→ **WRITTEN TASK**
Every line that holds the string "Generate" is to be identified and copied.

→ **DATA ROWS**
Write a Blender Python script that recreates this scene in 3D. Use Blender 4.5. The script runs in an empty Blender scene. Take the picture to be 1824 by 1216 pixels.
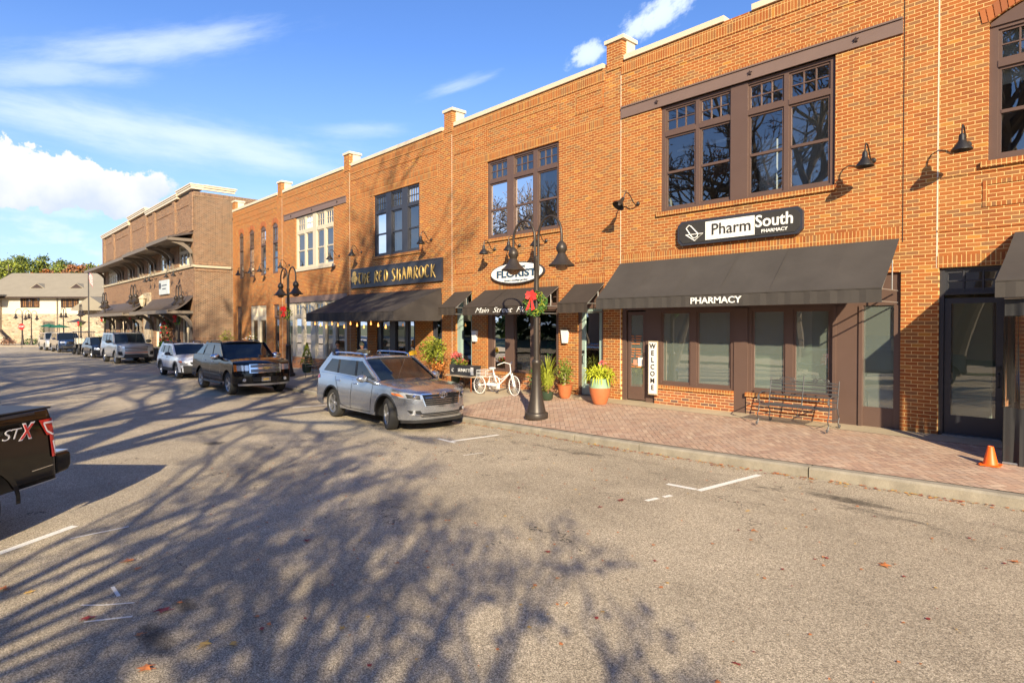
...
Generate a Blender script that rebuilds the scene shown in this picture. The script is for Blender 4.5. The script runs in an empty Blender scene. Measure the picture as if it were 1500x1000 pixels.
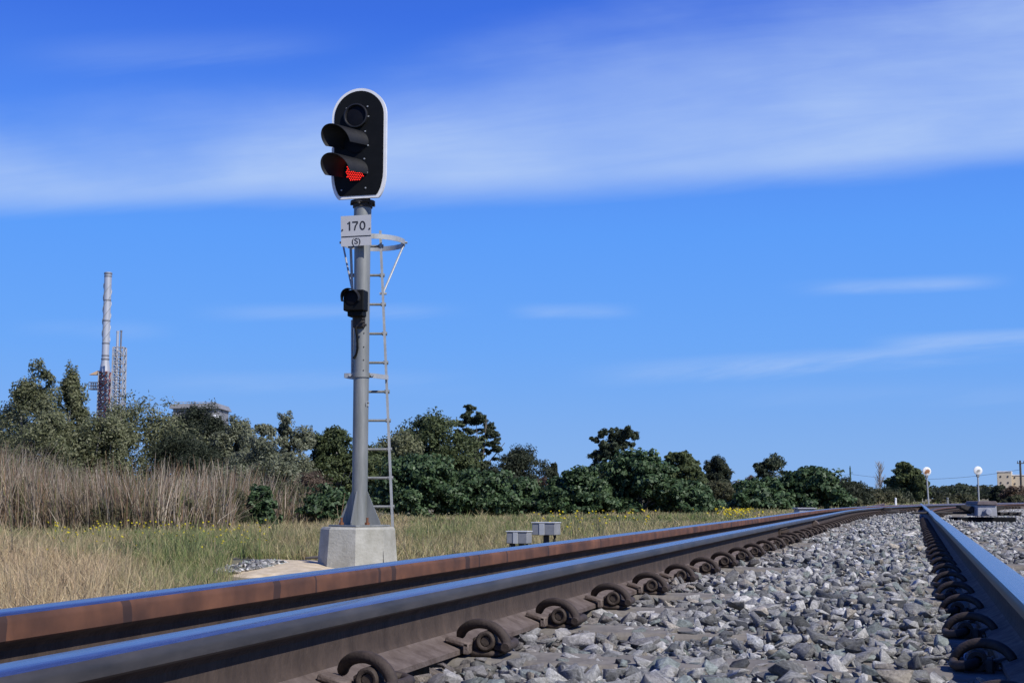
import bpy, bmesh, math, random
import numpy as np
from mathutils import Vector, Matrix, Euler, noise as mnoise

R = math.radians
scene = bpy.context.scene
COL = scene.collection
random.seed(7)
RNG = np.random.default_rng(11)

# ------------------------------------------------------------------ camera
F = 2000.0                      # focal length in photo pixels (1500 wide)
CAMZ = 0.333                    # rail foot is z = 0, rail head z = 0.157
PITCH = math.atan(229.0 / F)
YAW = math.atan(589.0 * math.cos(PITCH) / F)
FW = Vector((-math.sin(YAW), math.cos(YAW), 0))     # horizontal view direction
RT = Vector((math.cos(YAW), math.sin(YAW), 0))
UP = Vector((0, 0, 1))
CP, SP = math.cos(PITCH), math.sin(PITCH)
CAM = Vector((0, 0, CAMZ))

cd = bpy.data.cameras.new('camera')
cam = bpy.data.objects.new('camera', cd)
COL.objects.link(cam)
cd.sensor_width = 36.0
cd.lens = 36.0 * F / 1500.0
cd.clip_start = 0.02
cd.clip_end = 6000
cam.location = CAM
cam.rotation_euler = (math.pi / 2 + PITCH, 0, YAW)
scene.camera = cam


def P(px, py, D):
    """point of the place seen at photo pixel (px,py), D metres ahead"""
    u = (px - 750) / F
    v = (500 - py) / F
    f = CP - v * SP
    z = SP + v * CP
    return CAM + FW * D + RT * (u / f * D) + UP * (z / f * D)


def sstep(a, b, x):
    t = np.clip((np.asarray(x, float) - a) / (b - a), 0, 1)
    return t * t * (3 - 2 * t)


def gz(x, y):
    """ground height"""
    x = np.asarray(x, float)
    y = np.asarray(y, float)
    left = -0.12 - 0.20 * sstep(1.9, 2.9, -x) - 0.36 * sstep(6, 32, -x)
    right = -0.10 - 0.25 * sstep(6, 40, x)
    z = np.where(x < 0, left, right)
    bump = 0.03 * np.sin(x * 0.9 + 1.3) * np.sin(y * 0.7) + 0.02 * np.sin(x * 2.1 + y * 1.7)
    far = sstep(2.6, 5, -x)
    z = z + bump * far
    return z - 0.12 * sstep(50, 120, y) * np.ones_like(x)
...
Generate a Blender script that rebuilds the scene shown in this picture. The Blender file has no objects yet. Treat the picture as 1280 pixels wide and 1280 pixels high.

→ **EXERCISE ANSWER**
Generate a Blender script that rebuilds the scene shown in this picture. The script is for Blender 4.5. The script runs in an empty Blender scene. Measure the picture as if it were 1500x1000 pixels.
Generate a Blender script that rebuilds the scene shown in this picture. The Blender file has no objects yet. Treat the picture as 1280 pixels wide and 1280 pixels high.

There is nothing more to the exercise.